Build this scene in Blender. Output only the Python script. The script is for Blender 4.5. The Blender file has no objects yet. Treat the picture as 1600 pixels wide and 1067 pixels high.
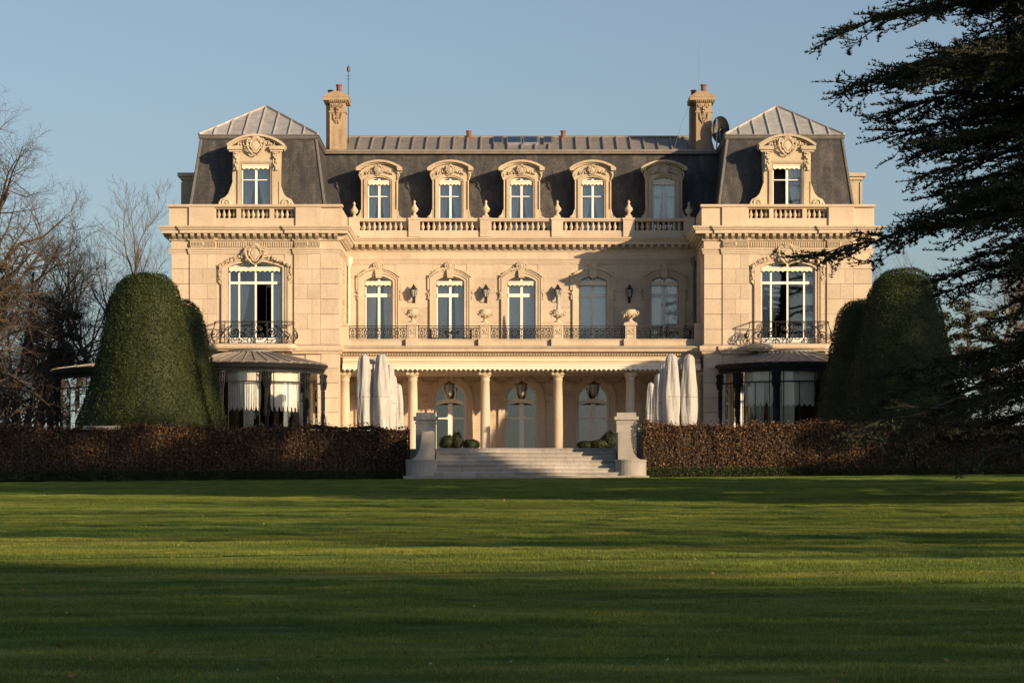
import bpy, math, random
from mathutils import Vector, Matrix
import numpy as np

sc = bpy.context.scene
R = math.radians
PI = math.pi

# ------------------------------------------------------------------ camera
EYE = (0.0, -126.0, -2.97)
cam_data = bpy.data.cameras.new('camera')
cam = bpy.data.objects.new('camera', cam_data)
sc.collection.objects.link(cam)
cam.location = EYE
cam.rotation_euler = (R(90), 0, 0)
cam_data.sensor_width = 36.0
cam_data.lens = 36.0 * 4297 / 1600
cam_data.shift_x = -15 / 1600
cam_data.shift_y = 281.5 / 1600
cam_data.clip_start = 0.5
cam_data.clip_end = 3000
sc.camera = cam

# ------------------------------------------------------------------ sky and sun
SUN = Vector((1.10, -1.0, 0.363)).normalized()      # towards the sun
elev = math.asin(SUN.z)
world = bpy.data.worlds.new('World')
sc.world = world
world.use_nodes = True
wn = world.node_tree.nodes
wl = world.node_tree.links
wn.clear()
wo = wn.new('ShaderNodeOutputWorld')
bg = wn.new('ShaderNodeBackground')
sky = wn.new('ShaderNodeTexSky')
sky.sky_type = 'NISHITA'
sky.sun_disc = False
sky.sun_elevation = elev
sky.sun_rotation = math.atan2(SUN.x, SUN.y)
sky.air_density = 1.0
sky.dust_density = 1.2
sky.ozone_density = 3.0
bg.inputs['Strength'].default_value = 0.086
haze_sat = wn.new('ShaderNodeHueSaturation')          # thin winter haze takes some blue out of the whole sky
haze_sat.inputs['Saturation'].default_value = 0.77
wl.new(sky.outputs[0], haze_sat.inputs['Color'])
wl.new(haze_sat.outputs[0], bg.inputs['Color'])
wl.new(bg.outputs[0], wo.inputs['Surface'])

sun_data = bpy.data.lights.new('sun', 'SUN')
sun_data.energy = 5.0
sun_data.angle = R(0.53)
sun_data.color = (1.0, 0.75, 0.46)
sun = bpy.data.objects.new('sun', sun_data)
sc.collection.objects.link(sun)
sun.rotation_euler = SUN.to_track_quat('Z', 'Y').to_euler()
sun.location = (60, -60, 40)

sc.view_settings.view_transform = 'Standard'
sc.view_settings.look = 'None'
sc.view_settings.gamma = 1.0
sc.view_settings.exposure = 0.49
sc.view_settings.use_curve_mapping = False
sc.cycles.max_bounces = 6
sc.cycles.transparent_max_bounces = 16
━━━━
Reproduce the material in its entirety and word for word, without the pictures.

_Problem solution_
Build this scene in Blender. Output only the Python script. The script is for Blender 4.5. The Blender file has no objects yet. Treat the picture as 1600 pixels wide and 1067 pixels high.
import bpy, math, random
from mathutils import Vector, Matrix
import numpy as np

sc = bpy.context.scene
R = math.radians
PI = math.pi

# ------------------------------------------------------------------ camera
EYE = (0.0, -126.0, -2.97)
cam_data = bpy.data.cameras.new('camera')
cam = bpy.data.objects.new('camera', cam_data)
sc.collection.objects.link(cam)
cam.location = EYE
cam.rotation_euler = (R(90), 0, 0)
cam_data.sensor_width = 36.0
cam_data.lens = 36.0 * 4297 / 1600
cam_data.shift_x = -15 / 1600
cam_data.shift_y = 281.5 / 1600
cam_data.clip_start = 0.5
cam_data.clip_end = 3000
sc.camera = cam

# ------------------------------------------------------------------ sky and sun
SUN = Vector((1.10, -1.0, 0.363)).normalized()      # towards the sun
elev = math.asin(SUN.z)
world = bpy.data.worlds.new('World')
sc.world = world
world.use_nodes = True
wn = world.node_tree.nodes
wl = world.node_tree.links
wn.clear()
wo = wn.new('ShaderNodeOutputWorld')
bg = wn.new('ShaderNodeBackground')
sky = wn.new('ShaderNodeTexSky')
sky.sky_type = 'NISHITA'
sky.sun_disc = False
sky.sun_elevation = elev
sky.sun_rotation = math.atan2(SUN.x, SUN.y)
sky.air_density = 1.0
sky.dust_density = 1.2
sky.ozone_density = 3.0
bg.inputs['Strength'].default_value = 0.086
haze_sat = wn.new('ShaderNodeHueSaturation')          # thin winter haze takes some blue out of the whole sky
haze_sat.inputs['Saturation'].default_value = 0.77
wl.new(sky.outputs[0], haze_sat.inputs['Color'])
wl.new(haze_sat.outputs[0], bg.inputs['Color'])
wl.new(bg.outputs[0], wo.inputs['Surface'])

sun_data = bpy.data.lights.new('sun', 'SUN')
sun_data.energy = 5.0
sun_data.angle = R(0.53)
sun_data.color = (1.0, 0.75, 0.46)
sun = bpy.data.objects.new('sun', sun_data)
sc.collection.objects.link(sun)
sun.rotation_euler = SUN.to_track_quat('Z', 'Y').to_euler()
sun.location = (60, -60, 40)

sc.view_settings.view_transform = 'Standard'
sc.view_settings.look = 'None'
sc.view_settings.gamma = 1.0
sc.view_settings.exposure = 0.49
sc.view_settings.use_curve_mapping = False
sc.cycles.max_bounces = 6
sc.cycles.transparent_max_bounces = 16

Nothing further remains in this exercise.